**Task to carry out:**
Please write out the lines of the data exactly, beginning with the first and ending with the line containing "for x, y, r"; leave the pictures behind.

☆ ☆ ☆ ☆ ☆ ☆ ☆

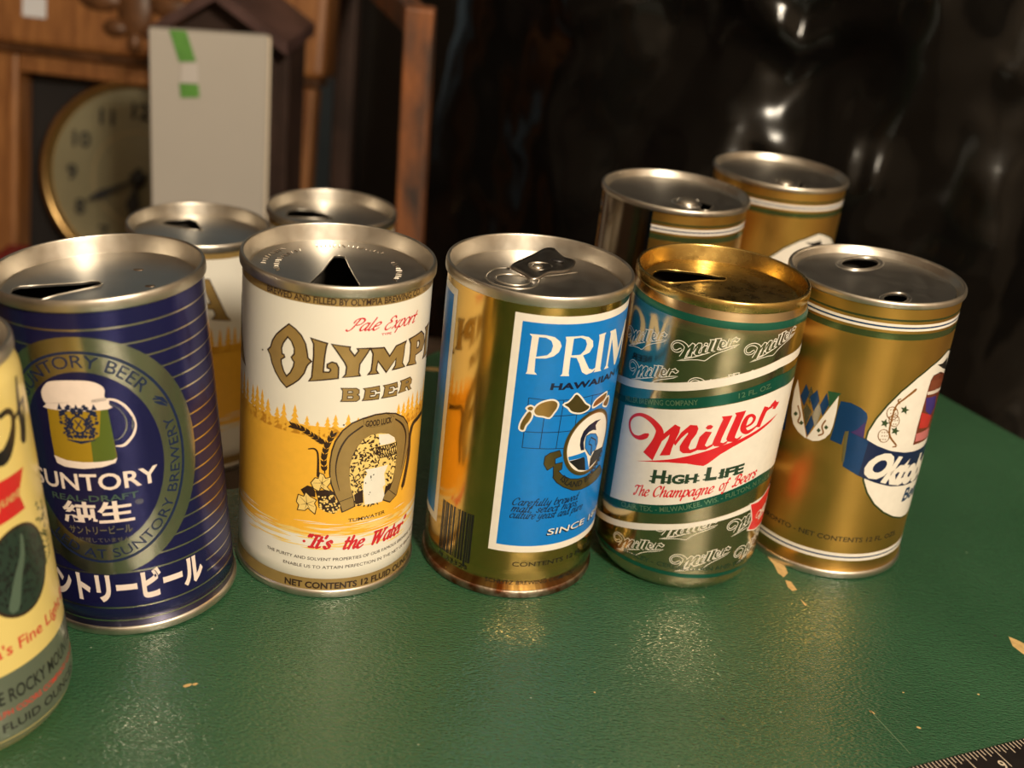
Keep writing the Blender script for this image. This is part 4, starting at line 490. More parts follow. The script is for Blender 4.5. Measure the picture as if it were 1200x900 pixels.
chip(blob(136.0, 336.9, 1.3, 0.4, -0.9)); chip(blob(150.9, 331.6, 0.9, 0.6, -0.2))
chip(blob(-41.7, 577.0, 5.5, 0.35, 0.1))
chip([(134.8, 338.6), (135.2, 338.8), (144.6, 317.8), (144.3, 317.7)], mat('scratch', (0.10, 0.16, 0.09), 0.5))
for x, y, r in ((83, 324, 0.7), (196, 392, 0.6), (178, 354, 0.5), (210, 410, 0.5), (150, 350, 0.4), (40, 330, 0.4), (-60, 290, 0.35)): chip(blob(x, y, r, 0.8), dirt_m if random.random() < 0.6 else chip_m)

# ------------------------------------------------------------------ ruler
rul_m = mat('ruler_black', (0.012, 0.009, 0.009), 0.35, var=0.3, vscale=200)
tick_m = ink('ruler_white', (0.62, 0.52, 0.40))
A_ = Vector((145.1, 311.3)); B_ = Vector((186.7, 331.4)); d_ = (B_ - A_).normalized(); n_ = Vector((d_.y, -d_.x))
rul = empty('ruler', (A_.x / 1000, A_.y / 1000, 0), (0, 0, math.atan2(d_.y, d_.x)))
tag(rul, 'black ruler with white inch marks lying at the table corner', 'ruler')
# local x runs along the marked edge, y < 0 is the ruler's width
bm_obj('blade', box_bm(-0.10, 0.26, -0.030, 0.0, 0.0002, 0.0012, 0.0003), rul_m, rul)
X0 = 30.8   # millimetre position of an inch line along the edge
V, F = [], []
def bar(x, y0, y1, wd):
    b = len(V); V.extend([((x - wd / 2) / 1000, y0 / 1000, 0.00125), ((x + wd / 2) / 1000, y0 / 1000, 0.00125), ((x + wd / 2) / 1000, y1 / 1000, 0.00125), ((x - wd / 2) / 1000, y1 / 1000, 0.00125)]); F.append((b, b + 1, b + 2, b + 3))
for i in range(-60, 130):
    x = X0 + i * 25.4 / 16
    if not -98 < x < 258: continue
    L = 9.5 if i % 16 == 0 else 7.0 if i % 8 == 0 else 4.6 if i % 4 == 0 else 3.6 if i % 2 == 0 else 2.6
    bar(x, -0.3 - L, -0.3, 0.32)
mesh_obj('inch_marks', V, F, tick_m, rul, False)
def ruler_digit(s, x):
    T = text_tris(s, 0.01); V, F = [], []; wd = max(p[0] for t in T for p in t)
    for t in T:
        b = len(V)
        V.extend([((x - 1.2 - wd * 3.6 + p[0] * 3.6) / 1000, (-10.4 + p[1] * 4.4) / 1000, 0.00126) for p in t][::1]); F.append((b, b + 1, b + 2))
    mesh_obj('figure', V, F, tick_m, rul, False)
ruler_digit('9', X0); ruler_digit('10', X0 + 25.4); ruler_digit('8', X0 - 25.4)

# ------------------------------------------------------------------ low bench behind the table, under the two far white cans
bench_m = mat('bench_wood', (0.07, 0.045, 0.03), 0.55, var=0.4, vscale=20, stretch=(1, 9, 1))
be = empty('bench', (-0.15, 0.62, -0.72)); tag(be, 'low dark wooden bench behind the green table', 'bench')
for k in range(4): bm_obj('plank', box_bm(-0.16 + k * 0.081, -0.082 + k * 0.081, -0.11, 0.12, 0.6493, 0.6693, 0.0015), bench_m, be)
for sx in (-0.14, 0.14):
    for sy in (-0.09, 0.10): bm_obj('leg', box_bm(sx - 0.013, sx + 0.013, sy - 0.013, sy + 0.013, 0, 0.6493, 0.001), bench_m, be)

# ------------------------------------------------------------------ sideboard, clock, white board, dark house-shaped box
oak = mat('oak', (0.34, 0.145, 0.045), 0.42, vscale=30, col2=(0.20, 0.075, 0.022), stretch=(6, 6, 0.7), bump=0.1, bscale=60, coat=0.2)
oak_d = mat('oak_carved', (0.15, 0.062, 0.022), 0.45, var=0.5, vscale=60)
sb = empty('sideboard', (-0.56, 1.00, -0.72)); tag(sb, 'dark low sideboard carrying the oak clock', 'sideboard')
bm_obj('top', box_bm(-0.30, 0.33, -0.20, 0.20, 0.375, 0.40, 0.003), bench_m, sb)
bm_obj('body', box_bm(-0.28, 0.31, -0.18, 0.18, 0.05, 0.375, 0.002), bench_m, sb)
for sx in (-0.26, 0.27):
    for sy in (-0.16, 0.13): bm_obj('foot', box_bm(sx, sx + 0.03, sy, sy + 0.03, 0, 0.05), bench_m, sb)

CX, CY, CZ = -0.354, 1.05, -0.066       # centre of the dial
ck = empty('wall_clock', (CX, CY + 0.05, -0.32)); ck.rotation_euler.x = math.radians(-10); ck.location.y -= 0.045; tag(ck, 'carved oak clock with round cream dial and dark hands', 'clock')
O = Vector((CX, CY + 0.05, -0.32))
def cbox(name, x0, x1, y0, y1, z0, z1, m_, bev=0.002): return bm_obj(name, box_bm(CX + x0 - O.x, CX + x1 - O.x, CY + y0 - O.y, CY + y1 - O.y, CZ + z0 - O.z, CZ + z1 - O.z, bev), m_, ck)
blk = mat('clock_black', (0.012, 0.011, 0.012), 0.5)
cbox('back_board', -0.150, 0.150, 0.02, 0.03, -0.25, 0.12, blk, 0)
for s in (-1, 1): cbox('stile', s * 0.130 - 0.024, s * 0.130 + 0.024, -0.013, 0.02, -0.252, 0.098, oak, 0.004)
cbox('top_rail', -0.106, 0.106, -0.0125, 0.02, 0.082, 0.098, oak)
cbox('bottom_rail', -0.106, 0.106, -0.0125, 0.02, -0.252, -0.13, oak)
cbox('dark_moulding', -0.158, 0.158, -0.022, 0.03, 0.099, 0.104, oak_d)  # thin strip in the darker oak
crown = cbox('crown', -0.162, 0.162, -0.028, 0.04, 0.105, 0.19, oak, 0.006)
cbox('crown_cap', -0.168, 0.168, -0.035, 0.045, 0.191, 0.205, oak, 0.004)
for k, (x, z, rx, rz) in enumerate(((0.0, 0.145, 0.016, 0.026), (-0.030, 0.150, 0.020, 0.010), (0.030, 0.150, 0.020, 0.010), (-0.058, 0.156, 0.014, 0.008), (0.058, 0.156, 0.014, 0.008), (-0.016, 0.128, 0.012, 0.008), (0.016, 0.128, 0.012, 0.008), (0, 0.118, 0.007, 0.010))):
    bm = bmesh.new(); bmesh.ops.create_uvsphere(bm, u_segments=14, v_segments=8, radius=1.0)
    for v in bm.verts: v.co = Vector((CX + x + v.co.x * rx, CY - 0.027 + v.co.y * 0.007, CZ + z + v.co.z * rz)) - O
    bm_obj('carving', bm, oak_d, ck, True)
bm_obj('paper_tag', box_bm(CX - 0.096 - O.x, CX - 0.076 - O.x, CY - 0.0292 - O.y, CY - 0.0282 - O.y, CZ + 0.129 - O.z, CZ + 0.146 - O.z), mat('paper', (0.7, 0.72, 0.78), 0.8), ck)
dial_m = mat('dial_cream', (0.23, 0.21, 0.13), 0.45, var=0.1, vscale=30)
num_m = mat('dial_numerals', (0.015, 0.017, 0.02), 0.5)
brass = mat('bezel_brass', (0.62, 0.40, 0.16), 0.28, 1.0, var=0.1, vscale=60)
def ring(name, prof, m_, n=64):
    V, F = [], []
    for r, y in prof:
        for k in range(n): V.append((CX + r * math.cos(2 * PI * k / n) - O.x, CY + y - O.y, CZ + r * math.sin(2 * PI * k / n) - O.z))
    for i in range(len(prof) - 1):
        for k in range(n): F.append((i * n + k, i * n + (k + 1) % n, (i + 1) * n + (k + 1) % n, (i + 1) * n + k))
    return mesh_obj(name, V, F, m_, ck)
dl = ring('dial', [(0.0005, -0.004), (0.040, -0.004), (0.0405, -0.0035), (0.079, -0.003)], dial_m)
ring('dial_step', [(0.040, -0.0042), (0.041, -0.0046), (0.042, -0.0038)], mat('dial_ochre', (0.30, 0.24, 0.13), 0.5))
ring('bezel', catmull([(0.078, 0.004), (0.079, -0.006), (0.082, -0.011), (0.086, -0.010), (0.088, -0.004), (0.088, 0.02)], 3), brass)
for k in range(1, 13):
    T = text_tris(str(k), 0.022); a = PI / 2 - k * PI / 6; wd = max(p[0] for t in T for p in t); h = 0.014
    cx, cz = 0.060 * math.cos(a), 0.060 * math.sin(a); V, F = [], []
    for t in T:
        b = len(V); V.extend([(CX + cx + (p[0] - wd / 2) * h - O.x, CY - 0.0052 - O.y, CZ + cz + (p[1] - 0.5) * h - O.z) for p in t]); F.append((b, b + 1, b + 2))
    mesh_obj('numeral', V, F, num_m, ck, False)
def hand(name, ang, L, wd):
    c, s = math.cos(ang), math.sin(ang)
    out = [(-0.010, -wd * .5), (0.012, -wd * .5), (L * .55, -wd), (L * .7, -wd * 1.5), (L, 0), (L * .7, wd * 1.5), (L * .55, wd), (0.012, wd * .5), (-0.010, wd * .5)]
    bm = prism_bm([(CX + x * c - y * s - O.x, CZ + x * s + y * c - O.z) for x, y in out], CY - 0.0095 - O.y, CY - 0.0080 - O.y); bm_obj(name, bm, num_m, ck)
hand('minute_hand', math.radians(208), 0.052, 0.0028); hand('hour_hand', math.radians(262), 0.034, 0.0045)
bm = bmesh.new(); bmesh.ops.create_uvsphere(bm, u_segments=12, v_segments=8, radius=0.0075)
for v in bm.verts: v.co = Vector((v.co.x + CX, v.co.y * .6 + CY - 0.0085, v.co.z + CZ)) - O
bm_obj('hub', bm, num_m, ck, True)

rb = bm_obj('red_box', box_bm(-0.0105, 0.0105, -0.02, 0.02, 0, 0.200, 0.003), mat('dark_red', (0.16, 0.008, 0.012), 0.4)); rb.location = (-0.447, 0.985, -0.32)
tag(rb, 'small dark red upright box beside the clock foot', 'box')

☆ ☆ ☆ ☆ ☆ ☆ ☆

**Solution to the exercise:**
Keep writing the Blender script for this image. This is part 4, starting at line 490. More parts follow. The script is for Blender 4.5. Measure the picture as if it were 1200x900 pixels.
chip(blob(136.0, 336.9, 1.3, 0.4, -0.9)); chip(blob(150.9, 331.6, 0.9, 0.6, -0.2))
chip(blob(-41.7, 577.0, 5.5, 0.35, 0.1))
chip([(134.8, 338.6), (135.2, 338.8), (144.6, 317.8), (144.3, 317.7)], mat('scratch', (0.10, 0.16, 0.09), 0.5))
for x, y, r in ((83, 324, 0.7), (196, 392, 0.6), (178, 354, 0.5), (210, 410, 0.5), (150, 350, 0.4), (40, 330, 0.4), (-60, 290, 0.35)): chip(blob(x, y, r, 0.8), dirt_m if random.random() < 0.6 else chip_m)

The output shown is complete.